──────── MATERIAL PROVIDED
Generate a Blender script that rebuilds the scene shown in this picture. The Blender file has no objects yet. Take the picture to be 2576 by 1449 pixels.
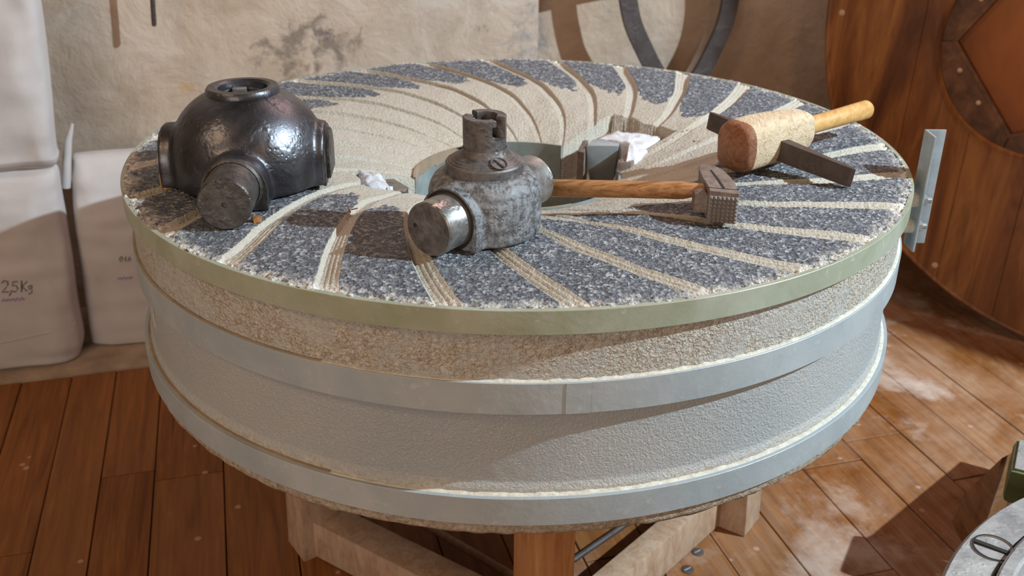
import bpy, bmesh, math, random
import numpy as np
from mathutils import Vector, Matrix, noise as mnoise

random.seed(7)
rng = np.random.default_rng(7)
scene = bpy.context.scene
COL = scene.collection
PI = math.pi
R_ = math.radians

# ---------------------------------------------------------------- camera
F_PX = 2535.5
S = 0.65                      # radius of the millstone in metres
TOP = 0.837                   # height of its upper face
CP = np.array([0.0, -1.69091, 1.359665])
CR = np.array([0.99994626, 0.00743407, 0.00722528])
CU = np.array([-0.00971693, 0.42923495, 0.9031406])
CF = np.array([-0.00361267, 0.90316227, -0.42928412])
cam_data = bpy.data.cameras.new('camera')
cam = bpy.data.objects.new('camera', cam_data)
COL.objects.link(cam)
cam.matrix_world = Matrix(((CR[0], CU[0], -CF[0], CP[0]), (CR[1], CU[1], -CF[1], CP[1]),
                           (CR[2], CU[2], -CF[2], CP[2]), (0, 0, 0, 1)))
cam_data.sensor_width = 36
cam_data.lens = F_PX / 2576 * 36
cam_data.clip_start = 0.05
cam_data.dof.use_dof = True
cam_data.dof.focus_distance = 1.38
cam_data.dof.aperture_fstop = 6.0
scene.camera = cam

# ---------------------------------------------------------------- world, lamps, exposure
scene.view_settings.view_transform = 'Standard'
scene.view_settings.look = 'None'
scene.view_settings.gamma = 1
scene.view_settings.use_curve_mapping = False
scene.view_settings.exposure = -0.12
world = bpy.data.worlds.new('world')
scene.world = world
world.use_nodes = True
wbg = world.node_tree.nodes['Background']
wbg.inputs[0].default_value = (1.0, 0.66, 0.43, 1)
wbg.inputs[1].default_value = 0.125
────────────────
> **WORK TO DO**: Return every line containing "scene".

> **TASK OUTPUT**:
Generate a Blender script that rebuilds the scene shown in this picture. The Blender file has no objects yet. Take the picture to be 2576 by 1449 pixels.
scene = bpy.context.scene
COL = scene.collection
scene.camera = cam
scene.view_settings.view_transform = 'Standard'
scene.view_settings.look = 'None'
scene.view_settings.gamma = 1
scene.view_settings.use_curve_mapping = False
scene.view_settings.exposure = -0.12
scene.world = world